A apresentadora conta que depois de começar a trabalhar na TV de Palmas, recebeu várias oportunidades para trabalhar no exterior. Foi chamada para fazer estágio como repórter na TV RAI, do governo Italiano, onde permaneceu por quatro anos e logo conseguiu emprego como assessora de jogadores na empresa LOTTO Sport. Foi para a França e depois para a Grécia, onde se casou. “Tudo aconteceu muito rápido na minha vida. Eu morava na Grécia, era casada, mas meu casamento lá não deu certo, então, senti vontade de voltar pro Brasil, ficar pertinho da minha família. Opa, meu energético chegou”, interrompe e comemora como se acabasse de receber a coisa mais gostosa do mundo. Com a bebida em mãos continua: “E assim que voltei já me chamaram pro mercado de trabalho. A concorrência mostrou interesse, mas optei pela Record”, conclui.

Assim como no início da carreira, hoje em dia o medo de entrar no ar é constante. Trabalhar com a verdade, construir credibilidade, ganhar a confiança do telespectador não é um trabalho fácil. “Tive medo, pensei até em não aceitar fazer o programa. É uma luta diária, audiência minuto a minuto. É difícil manter o telespectador no nosso canal, mas graças a Deus até hoje tem dado certo.”

“Sua nota chegou”, aponto para a tela do computador. Imprimo e entrego; ganho um chiclete e continuo tentando fazer minha entrevista. Para a apresentadora, começar o dia bem informada é essencial. Ela dá uma olhada nos jornais da Record, fuça a concorrência, lê uns sites, um jornal impresso e por último dá aquela checada no celular do Cidade Alerta. Pronto, está informada.

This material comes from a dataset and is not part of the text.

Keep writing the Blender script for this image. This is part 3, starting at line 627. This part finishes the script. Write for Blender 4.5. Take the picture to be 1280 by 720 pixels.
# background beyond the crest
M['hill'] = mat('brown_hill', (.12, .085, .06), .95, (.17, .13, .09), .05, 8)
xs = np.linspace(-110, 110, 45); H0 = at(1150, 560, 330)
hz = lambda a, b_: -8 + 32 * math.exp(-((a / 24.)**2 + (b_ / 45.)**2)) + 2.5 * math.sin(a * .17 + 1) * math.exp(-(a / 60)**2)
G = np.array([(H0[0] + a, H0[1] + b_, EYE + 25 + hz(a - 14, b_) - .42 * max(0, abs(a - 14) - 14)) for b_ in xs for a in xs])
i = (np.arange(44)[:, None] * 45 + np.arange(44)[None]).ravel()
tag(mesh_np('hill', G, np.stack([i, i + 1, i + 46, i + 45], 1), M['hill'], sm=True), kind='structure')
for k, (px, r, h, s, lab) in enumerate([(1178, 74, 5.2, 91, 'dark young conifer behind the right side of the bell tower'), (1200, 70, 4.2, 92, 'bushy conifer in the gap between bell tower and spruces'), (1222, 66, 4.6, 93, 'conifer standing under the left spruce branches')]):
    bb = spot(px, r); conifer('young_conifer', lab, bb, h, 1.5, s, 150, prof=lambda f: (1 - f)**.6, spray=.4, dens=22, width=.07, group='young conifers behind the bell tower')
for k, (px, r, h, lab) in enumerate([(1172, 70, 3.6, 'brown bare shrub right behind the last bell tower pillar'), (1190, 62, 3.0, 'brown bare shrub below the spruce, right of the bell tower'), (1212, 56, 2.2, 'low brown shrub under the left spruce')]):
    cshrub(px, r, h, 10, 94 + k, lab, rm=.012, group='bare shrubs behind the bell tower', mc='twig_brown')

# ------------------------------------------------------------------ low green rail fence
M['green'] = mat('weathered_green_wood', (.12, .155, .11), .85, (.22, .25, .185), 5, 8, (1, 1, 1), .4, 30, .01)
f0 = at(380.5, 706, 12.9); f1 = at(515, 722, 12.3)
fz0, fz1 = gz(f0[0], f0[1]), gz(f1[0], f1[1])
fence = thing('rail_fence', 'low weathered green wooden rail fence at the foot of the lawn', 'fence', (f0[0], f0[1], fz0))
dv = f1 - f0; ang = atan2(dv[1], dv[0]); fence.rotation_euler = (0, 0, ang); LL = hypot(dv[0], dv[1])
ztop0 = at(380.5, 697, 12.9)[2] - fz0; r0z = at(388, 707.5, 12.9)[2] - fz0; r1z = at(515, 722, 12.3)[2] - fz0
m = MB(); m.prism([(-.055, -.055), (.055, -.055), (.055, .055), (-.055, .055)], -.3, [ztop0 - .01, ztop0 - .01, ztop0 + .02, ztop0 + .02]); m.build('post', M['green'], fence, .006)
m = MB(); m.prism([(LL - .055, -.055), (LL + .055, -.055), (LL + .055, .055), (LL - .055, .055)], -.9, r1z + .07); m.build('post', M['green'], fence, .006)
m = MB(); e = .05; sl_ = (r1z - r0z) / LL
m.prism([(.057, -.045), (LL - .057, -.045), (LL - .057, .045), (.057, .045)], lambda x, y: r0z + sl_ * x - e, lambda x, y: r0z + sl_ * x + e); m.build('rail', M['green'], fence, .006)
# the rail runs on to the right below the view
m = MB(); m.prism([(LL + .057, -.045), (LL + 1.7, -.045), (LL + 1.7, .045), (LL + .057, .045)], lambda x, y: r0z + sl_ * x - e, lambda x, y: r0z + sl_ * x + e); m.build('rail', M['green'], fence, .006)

Vai pra academia, almoça ovo, lancha ovo e no final dia janta ovo. É mãe do Temmy, de seis anos, e agora está namorando um policial federal (ela faz questão de dizer o quanto adora uma farda). É preciso conciliar tudo. Faz uma ligação no meio do dia pra saber se o filho está bem, escreve a escalada do jornal, manda uma mensagem cheia de carinho para o namorado, volta a escrever mais uma lauda. “É assim, minha filha, tem que arrumar tempo pra tudo”, desabafa a dona Syrva, como é chamada na redação.

“Alô, é o menino da padaria?”, mais uma ligação. “Preciso de duas cartelinhas de Trident, traz pra titia?”, já fala sorrindo. Hora de ir pro camarim. “Essa é uma das melhores partes, só não gosto da mulher que não sabe escovar meu cabelo.”, vira os olhos em tom de desaprovação. Entramos na sala cheia de espelhos, armários, maquiagens e a moça da escova. Observo mais uma virada de olhos. Agora maquiada, cabelo arrumado (faz cara no espelho de quem não gostou e cochicha “ai, que cabelo horrível”), é hora de se vestir. “Lá vamos nós, socorre aqui. Rasguei minha saia. Corre, pega o microfone pra mim, neguinha. Meu Deus, tá na hora, vai começar o programa.”, grita Silvye.

Já estamos no estúdio, agora o silêncio exala na redação. Posicionada, com uma ficha e o celular na mão, ela está pronta. Faz um teste de som, treina a voz imitando o barulho de um caminhãozinho. Ok, vamos entrar no ar. “Vai começar mais um programa. Deus, ajuda nóis aê”, pensa alto a dona Syrva. O sentimento até aquele momento é de dever cumprido, tudo feito, tudo na hora. “Tudo certo até aqui, quero ver depois que acabar. Neguinha, é agora que eu vejo se realmente valeu a pena ter ligado tanto na padaria”, conclui.